■ Aim ■
Retype each line of the listing below, from the first through the one holding "window_yz('window_2', W2[0], W2[1], (8.09+0.3,), 'two", with no other lines.

■ Data provided ■
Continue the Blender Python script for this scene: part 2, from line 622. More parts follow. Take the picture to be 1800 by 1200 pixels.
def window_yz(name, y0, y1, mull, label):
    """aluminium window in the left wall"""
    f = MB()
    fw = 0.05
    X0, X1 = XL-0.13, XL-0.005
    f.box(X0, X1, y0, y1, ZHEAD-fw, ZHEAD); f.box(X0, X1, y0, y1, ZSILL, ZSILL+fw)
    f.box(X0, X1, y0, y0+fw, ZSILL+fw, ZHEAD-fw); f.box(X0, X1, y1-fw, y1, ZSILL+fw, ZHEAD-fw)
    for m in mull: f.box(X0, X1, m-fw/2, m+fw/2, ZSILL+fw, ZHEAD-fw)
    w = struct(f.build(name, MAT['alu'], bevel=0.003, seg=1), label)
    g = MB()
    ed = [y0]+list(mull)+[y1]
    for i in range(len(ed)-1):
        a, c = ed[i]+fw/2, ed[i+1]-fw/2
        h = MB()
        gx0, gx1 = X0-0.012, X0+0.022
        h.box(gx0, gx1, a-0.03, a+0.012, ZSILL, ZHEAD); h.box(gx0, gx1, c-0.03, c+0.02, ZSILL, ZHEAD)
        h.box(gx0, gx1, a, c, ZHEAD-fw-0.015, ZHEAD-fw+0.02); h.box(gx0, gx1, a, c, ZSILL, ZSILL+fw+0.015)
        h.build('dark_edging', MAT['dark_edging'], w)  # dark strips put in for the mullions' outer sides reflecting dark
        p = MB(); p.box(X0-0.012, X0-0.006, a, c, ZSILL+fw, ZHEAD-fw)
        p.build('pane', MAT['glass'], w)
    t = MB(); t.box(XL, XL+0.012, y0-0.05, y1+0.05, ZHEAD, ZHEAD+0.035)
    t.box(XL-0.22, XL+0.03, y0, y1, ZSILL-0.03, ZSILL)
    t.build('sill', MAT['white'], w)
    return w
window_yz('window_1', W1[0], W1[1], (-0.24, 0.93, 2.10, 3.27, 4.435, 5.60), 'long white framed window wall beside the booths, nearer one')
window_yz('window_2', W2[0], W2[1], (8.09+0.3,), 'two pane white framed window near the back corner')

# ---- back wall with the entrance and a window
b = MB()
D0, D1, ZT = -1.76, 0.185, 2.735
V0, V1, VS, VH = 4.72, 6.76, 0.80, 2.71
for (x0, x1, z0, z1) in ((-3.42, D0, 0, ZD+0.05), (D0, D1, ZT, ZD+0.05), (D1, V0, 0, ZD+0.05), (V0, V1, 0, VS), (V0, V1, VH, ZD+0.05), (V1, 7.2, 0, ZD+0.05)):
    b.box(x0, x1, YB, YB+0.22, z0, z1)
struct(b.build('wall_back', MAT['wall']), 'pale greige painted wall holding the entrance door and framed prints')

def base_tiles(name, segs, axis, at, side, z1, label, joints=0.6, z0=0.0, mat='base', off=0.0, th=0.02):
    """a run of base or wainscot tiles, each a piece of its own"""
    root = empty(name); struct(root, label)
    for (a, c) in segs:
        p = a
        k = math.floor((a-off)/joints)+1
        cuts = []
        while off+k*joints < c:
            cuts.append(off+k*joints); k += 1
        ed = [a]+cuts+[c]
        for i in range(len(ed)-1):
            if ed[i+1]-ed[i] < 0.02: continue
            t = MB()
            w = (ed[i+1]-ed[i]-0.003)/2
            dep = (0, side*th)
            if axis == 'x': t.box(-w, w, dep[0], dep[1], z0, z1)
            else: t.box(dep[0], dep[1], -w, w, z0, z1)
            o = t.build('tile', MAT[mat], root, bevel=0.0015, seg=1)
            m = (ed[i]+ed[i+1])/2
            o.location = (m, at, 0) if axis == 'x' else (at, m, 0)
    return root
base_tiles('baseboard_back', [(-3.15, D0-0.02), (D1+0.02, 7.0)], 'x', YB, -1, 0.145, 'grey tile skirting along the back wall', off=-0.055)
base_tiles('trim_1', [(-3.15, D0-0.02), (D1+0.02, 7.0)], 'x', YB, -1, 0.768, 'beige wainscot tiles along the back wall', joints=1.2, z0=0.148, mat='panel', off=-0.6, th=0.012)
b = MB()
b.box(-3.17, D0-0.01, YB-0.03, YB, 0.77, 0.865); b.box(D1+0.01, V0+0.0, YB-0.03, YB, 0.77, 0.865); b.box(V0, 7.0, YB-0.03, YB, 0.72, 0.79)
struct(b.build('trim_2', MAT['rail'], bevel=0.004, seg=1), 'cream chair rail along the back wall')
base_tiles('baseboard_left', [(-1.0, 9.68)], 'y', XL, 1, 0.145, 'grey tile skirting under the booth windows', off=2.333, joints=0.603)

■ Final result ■
Continue the Blender Python script for this scene: part 2, from line 622. More parts follow. Take the picture to be 1800 by 1200 pixels.
def window_yz(name, y0, y1, mull, label):
    """aluminium window in the left wall"""
    f = MB()
    fw = 0.05
    X0, X1 = XL-0.13, XL-0.005
    f.box(X0, X1, y0, y1, ZHEAD-fw, ZHEAD); f.box(X0, X1, y0, y1, ZSILL, ZSILL+fw)
    f.box(X0, X1, y0, y0+fw, ZSILL+fw, ZHEAD-fw); f.box(X0, X1, y1-fw, y1, ZSILL+fw, ZHEAD-fw)
    for m in mull: f.box(X0, X1, m-fw/2, m+fw/2, ZSILL+fw, ZHEAD-fw)
    w = struct(f.build(name, MAT['alu'], bevel=0.003, seg=1), label)
    g = MB()
    ed = [y0]+list(mull)+[y1]
    for i in range(len(ed)-1):
        a, c = ed[i]+fw/2, ed[i+1]-fw/2
        h = MB()
        gx0, gx1 = X0-0.012, X0+0.022
        h.box(gx0, gx1, a-0.03, a+0.012, ZSILL, ZHEAD); h.box(gx0, gx1, c-0.03, c+0.02, ZSILL, ZHEAD)
        h.box(gx0, gx1, a, c, ZHEAD-fw-0.015, ZHEAD-fw+0.02); h.box(gx0, gx1, a, c, ZSILL, ZSILL+fw+0.015)
        h.build('dark_edging', MAT['dark_edging'], w)  # dark strips put in for the mullions' outer sides reflecting dark
        p = MB(); p.box(X0-0.012, X0-0.006, a, c, ZSILL+fw, ZHEAD-fw)
        p.build('pane', MAT['glass'], w)
    t = MB(); t.box(XL, XL+0.012, y0-0.05, y1+0.05, ZHEAD, ZHEAD+0.035)
    t.box(XL-0.22, XL+0.03, y0, y1, ZSILL-0.03, ZSILL)
    t.build('sill', MAT['white'], w)
    return w
window_yz('window_1', W1[0], W1[1], (-0.24, 0.93, 2.10, 3.27, 4.435, 5.60), 'long white framed window wall beside the booths, nearer one')
window_yz('window_2', W2[0], W2[1], (8.09+0.3,), 'two pane white framed window near the back corner')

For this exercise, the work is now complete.